Why use caching?
Cache is
a small, fast memory holding recently accessed data. The purpose
of caching is to avoid unnecessary reloads of hot data
that is likely to be used soon or frequently. CPU caching is usually
used to access processor memory but other types of caching can also
be used for a local copy of data accessible over a network (such
as web browser caching or disk buffer caching).
CPU "cache
lines" exist because CPUs are becoming so much faster than RAM. When a computer
must fill a cache line by accessing RAM (cache line fill),
it can cause a 30-150 instruction delay (freeze) during which the CPU
has to wait. Detailed profiles reveal that many programs spend a lot
of time waiting for load and store instructions.
The caching curve
The figure below shows the knee in
the caching curve that often occurs when the population (the number
of valid keys or indexes) grows beyond a certain point. Note that
as the population increases, the time to access any index in the
population also increases exponentially showing a strong upward
trend in the graph at a certain point.
What happened here? The software requires access to data that
is not in cache.

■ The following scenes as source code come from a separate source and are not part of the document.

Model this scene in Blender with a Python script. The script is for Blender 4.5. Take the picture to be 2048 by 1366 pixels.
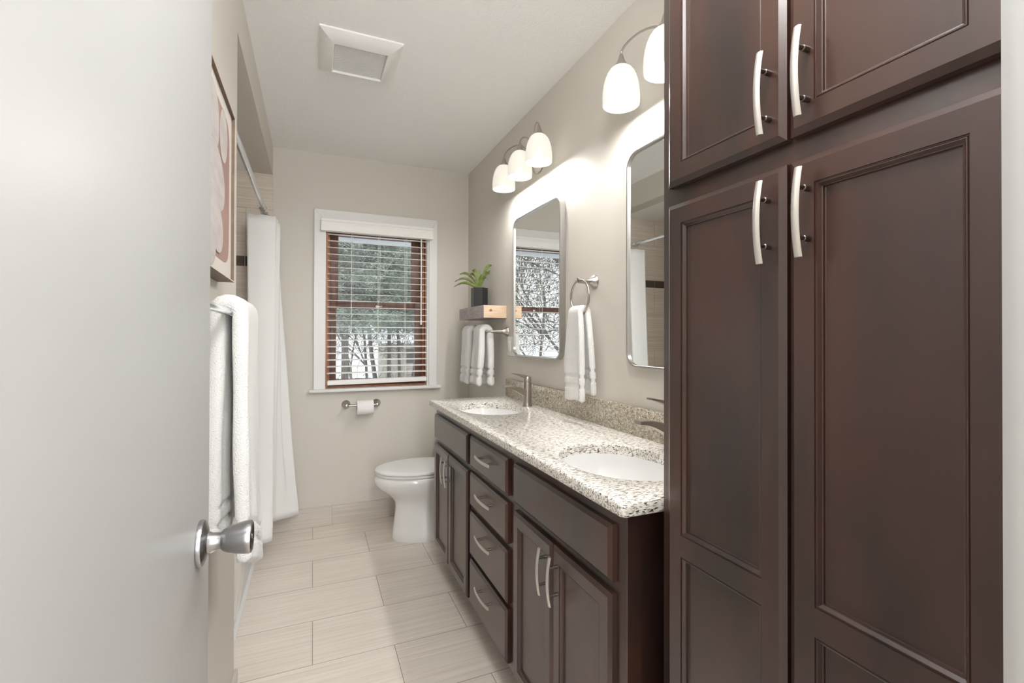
import bpy, bmesh, math, random
from mathutils import Vector, Matrix, noise
PI = math.pi
for o in list(bpy.data.objects): bpy.data.objects.remove(o, do_unlink=True)
SC = bpy.context.scene
COL = SC.collection

# ---------------------------------------------------------------- camera
F, CX, CY = 944.213, 1024.0, 668.349
YAW, PIT, ROL, H = 0.3995, 0.0061, 0.0026, 1.236
fw = Vector((math.sin(YAW) * math.cos(PIT), math.cos(YAW) * math.cos(PIT), math.sin(PIT)))
r0 = Vector((math.cos(YAW), -math.sin(YAW), 0)); u0 = r0.cross(fw)
rr = r0 * math.cos(ROL) + u0 * math.sin(ROL); uu = -r0 * math.sin(ROL) + u0 * math.cos(ROL)
cd = bpy.data.cameras.new('camera'); cam = bpy.data.objects.new('camera', cd); COL.objects.link(cam)
M = Matrix.Identity(4)
for i in range(3): M[i][0], M[i][1], M[i][2] = rr[i], uu[i], -fw[i]
M[0][3], M[1][3], M[2][3] = 0, 0, H
cam.matrix_world = M
cd.sensor_fit = 'HORIZONTAL'; cd.sensor_width = 36; cd.lens = F / 2048 * 36
cd.shift_y = (CY - 683) / 2048
cd.clip_start = 0.02; cd.clip_end = 200
SC.camera = cam
SC.view_settings.view_transform = 'Standard'; SC.view_settings.look = 'None'
SC.view_settings.exposure = 0.56; SC.view_settings.gamma = 1.0
SC.view_settings.use_curve_mapping = False

# ---------------------------------------------------------------- world + sun-less winter sky, added fill lights
W = bpy.data.worlds.new('overcast_sky'); SC.world = W; W.use_nodes = True
wn = W.node_tree.nodes; wl = W.node_tree.links; wn.clear()
wo = wn.new('ShaderNodeOutputWorld'); wb = wn.new('ShaderNodeBackground')
wc = wn.new('ShaderNodeTexCoord'); wz = wn.new('ShaderNodeTexNoise'); wr = wn.new('ShaderNodeValToRGB')
wz.inputs['Scale'].default_value = 2.5; wz.inputs['Detail'].default_value = 5
wr.color_ramp.elements[0].position = .35; wr.color_ramp.elements[0].color = (.78, .84, .93, 1)
wr.color_ramp.elements[1].position = .65; wr.color_ramp.elements[1].color = (1, 1, 1, 1)
wl.new(wc.outputs['Generated'], wz.inputs['Vector']); wl.new(wz.outputs['Fac'], wr.inputs['Fac'])
wl.new(wr.outputs['Color'], wb.inputs['Color']); wb.inputs['Strength'].default_value = 1.35
wl.new(wb.outputs['Background'], wo.inputs['Surface'])
LAMP_W = 4.6          # each vanity bulb
SHADE_E = 1.35        # glow of the opal shades
HALL_FILL_W = 36.0         # fill light added in the hall, out of view
def point(name, loc, watt, rad, col=(1, .98, .955)):
    l = bpy.data.lights.new(name, 'POINT'); l.energy = watt; l.shadow_soft_size = rad; l.color = col
    o = bpy.data.objects.new(name, l); COL.objects.link(o); o.location = loc; return o
def area(name, loc, rot, sx, sy, watt, col=(1, 1, 1)):
    l = bpy.data.lights.new(name, 'AREA'); l.energy = watt; l.shape = 'RECTANGLE'; l.size = sx; l.size_y = sy; l.color = col
    o = bpy.data.objects.new(name, l); COL.objects.link(o); o.location = loc; o.rotation_euler = rot; return o
point('hall_fill_light', (0.25, -1.25, 2.18), HALL_FILL_W, .16, (1, .985, .96))
ROOM_FILL_W = 17.0        # fill light added above the doorway end, out of view
point('room_fill_light', (0.28, 0.36, 2.20), ROOM_FILL_W, .13, (.985, .99, 1))
# fill light added at the hall's far end, as if daylight came in
area('hall_end_fill', (0.5, -2.9, 1.25), (math.radians(90), 0, 0), 1.6, 2.0, 48, (.93, .97, 1))
cy = SC.cycles if hasattr(SC, 'cycles') else None
if cy:
    cy.max_bounces = 12; cy.diffuse_bounces = 7; cy.transparent_max_bounces = 16; cy.sample_clamp_indirect = 6

XR, YB, ZC, XL = 1.056, 3.333, 2.4376, -0.2365

# ---------------------------------------------------------------- materials
def mat(name, col=(.8, .8, .8), rough=.5, metal=0., spec=.5, coat=0., bump=None, var=None, emit=None):
    """bump=(scale,strength,dist), var=(scale,(col2),(sx,sy,sz)) colour mottling"""
    m = bpy.data.materials.new(name); m.use_nodes = True
    n = m.node_tree.nodes; l = m.node_tree.links; b = n['Principled BSDF']
    b.inputs['Base Color'].default_value = (*col, 1); b.inputs['Roughness'].default_value = rough
    b.inputs['Metallic'].default_value = metal; b.inputs['Specular IOR Level'].default_value = spec
    b.inputs['Coat Weight'].default_value = coat; b.inputs['Coat Roughness'].default_value = .12 if name == 'porcelain' else .3
    tc = n.new('ShaderNodeTexCoord')
    if var:
        mp = n.new('ShaderNodeMapping'); mp.inputs['Scale'].default_value = var[2]
        nz = n.new('ShaderNodeTexNoise'); nz.inputs['Scale'].default_value = var[0]; nz.inputs['Detail'].default_value = 5
        rp = n.new('ShaderNodeValToRGB'); rp.color_ramp.elements[0].position = .35; rp.color_ramp.elements[1].position = .65
        rp.color_ramp.elements[0].color = (*col, 1); rp.color_ramp.elements[1].color = (*var[1], 1)
        l.new(tc.outputs['Object'], mp.inputs['Vector']); l.new(mp.outputs['Vector'], nz.inputs['Vector'])
        l.new(nz.outputs['Fac'], rp.inputs['Fac']); l.new(rp.outputs['Color'], b.inputs['Base Color'])
    if bump:
        nz = n.new('ShaderNodeTexNoise'); nz.inputs['Scale'].default_value = bump[0]; nz.inputs['Detail'].default_value = 3
        bp = n.new('ShaderNodeBump'); bp.inputs['Strength'].default_value = bump[1]; bp.inputs['Distance'].default_value = bump[2]
        l.new(tc.outputs['Object'], nz.inputs['Vector']); l.new(nz.outputs['Fac'], bp.inputs['Height']); l.new(bp.outputs['Normal'], b.inputs['Normal'])
    if emit:
        b.inputs['Emission Color'].default_value = (*emit[0], 1); b.inputs['Emission Strength'].default_value = emit[1]
    return m

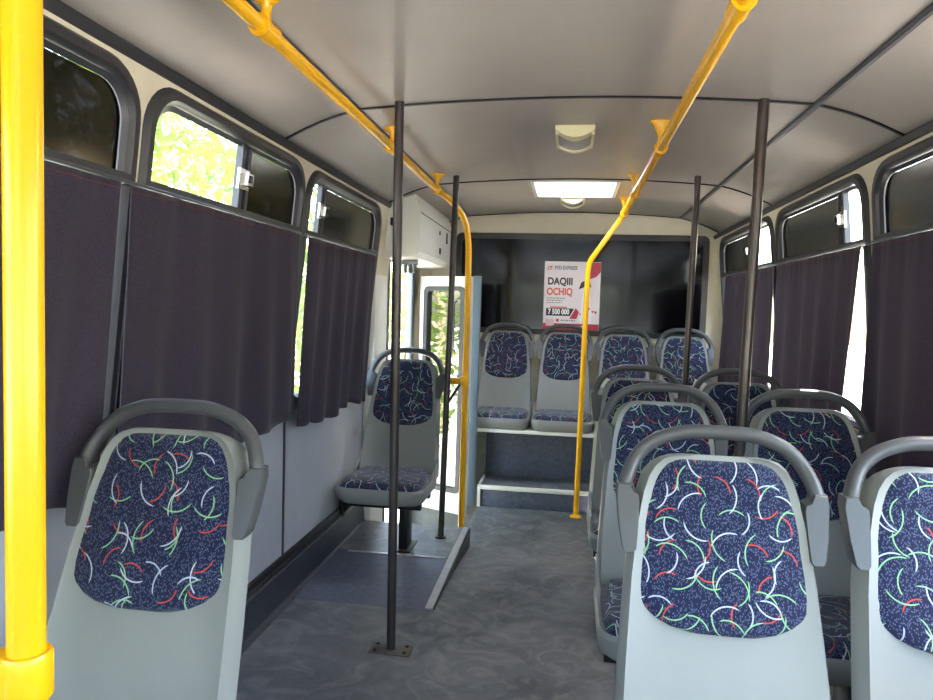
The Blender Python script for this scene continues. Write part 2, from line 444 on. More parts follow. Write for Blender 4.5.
# ---------------------------------------------------------------- floor
bm = bmesh.new()
def quad(bm, *p_): return bm.faces.new([bm.verts.new(q) for q in p_])
AX0, AX1 = -.512, .19
# flat parts: front, left of aisle, right of aisle
quad(bm, (-1.15, YF, 0), (1.15, YF, 0), (1.15, 2.8, 0), (-1.15, 2.8, 0))
quad(bm, (AX1, 2.8, 0), (1.15, 2.8, 0), (1.15, 4.65, 0), (AX1, 4.65, 0))
rp = [(2.8, 0), (3.05, -.006), (3.3, -.024), (3.8, -.084), (3.92, -.095), (4.05, -.1)]
for (ya, za), (yb, zb) in zip(rp, rp[1:]): quad(bm, (AX0, ya, za), (AX1, ya, za), (AX1, yb, zb), (AX0, yb, zb))
quad(bm, (-.56, 4.05, -.1), (AX1, 4.05, -.1), (AX1, 4.75, -.1), (-.56, 4.75, -.1))
quad(bm, (AX1, 2.8, 0), (AX1, 4.65, 0), (AX1, 4.65, -.1), (AX1, 4.05, -.1))
quad(bm, (-.56, 3.85, -.084), (AX0, 3.85, -.084), (AX0, 4.05, -.1), (-.56, 4.05, -.1))
fl = struct(link('floor', bm, M_floor, smooth=False))
# floor covering turned up along each wall (kick) with its metal strip
for i, s in enumerate((-1, 1)):
    bm = bmesh.new()
    e = 3.86 if s < 0 else YR-.8
    prism(bm, [(s*1.149, 0), (s*1.105, 0.0), (s*1.124, .02), (s*1.136, .15), (s*1.149, .15)], 1, YF, e)
    b_ = struct(link('baseboard_%s' % ('left' if s < 0 else 'right'), bm, M_kick))
    bm = bmesh.new(); prism(bm, [(s*1.149, .145), (s*1.132, .148), (s*1.132, .166), (s*1.140, .170), (s*1.140, .195), (s*1.149, .20)], 1, YF, e)
    link('metal_strip', bm, M_dark, b_)
    bm = bmesh.new(); box(bm, (min(s*1.128, s*1.134), YF, .146), (max(s*1.128, s*1.134), e, .158)); link('bright_lip', bm, M_alu, b_)

# platform under the seat by the door
pf = thing('seat_platform', 'low dark ramp-fronted platform carrying the single seat by the door', 'platform', (0, 0, 0))
bm = bmesh.new()
outl = [(2.78, .001), (3.36, .014), (3.86, .014), (3.86, -.42), (3.84, -.42), (3.84, -.02), (2.78, -.02)]
prism(bm, outl, 0, -1.145, -.52)
link('step_body', bm, M_step, pf, smooth=False)
newbox('platform_top', (-1.13, 3.362, .0135), (-.55, 3.855, .0155), M_floor, pf, bev=0)
bm = bmesh.new()
prism(bm, [(2.79, .003), (3.36, .016), (3.86, .016), (3.86, -.10), (3.36, -.05), (2.79, -.01)], 0, -.519, -.505)
link('side_skirt', bm, M_dark, pf, smooth=False)
bm = bmesh.new()
prism(bm, [(2.785, .002), (3.36, .015), (3.85, .015), (3.85, .021), (3.36, .021), (2.785, .008)], 0, -.545, -.512)
link('edge_strip', bm, M_stripb, pf, smooth=False)
bm = bmesh.new(); box(bm, (-1.06, 3.345, .012), (-.56, 3.36, .018)); link('front_edge_highlight', bm, M_stripb, pf, smooth=False)  # bright strip standing in for the highlight along the platform's front edge

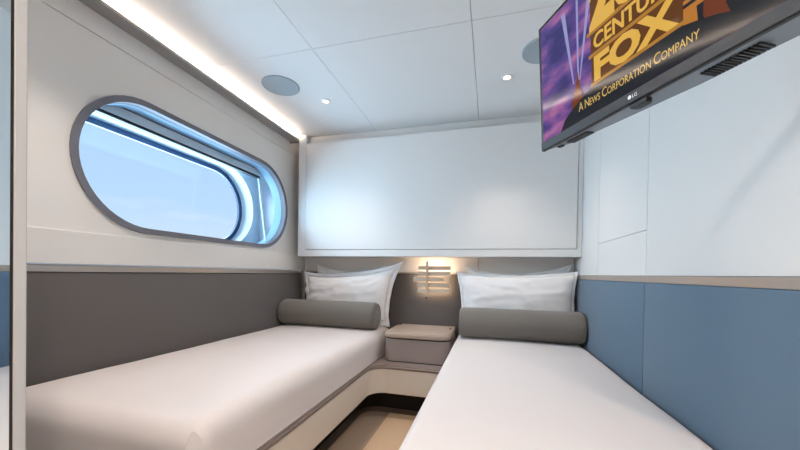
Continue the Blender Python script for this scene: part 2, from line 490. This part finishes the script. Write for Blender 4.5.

Most of the time this means having to access an
index that is not in cache memory and having to fill cache from
main memory. The more frequently cache-line fills are required the
more performance degrades over time. If this gets bad enough, the
computer spends most of its time thrashing by
repeatedly accessing main memory. Hence the saying, "Thrashing
is virtual crashing."
Caching and memory efficiency
Judy uses minimal memory
to achieve efficient access to stored data. Instead of caching data
on local disk or network server, Judy arrays are memory resident.
Judy is cache-line optimized software: able to retrieve lines
of cached data directly from the computer's cache with
maximum speed. Judy minimizes cache-line fills, accessing an average
of 4 to 6 cache-line fills to get to any value in an array. That
means you can store one, one hundred, or 4 billion values in a Judy
array. On average, Judy requires three cache-line fills to reach
the data in a four gigabyte (4GB) element array. A one terabyte
(1TB) element array would add one cache line fill.
Judy will never take more than 6 levels of indirection to
reach the data.
Judy also minimizes
the amount of memory required for array indexes. The amount of
memory used is proportional to the array population, the density
of the data, and the clustering of the data. JudyL was designed to
allocate not more than 12 bytes per index for 32-bit machines and
24 bytes per index for 64-bit machines. For JudyL, eight bytes of
memory or less per index is easily achievable on a 32-bit machine
(16-bytes or less on a 64-bit machine), a ratio that is better than
most other in-memory search and retrieval methods.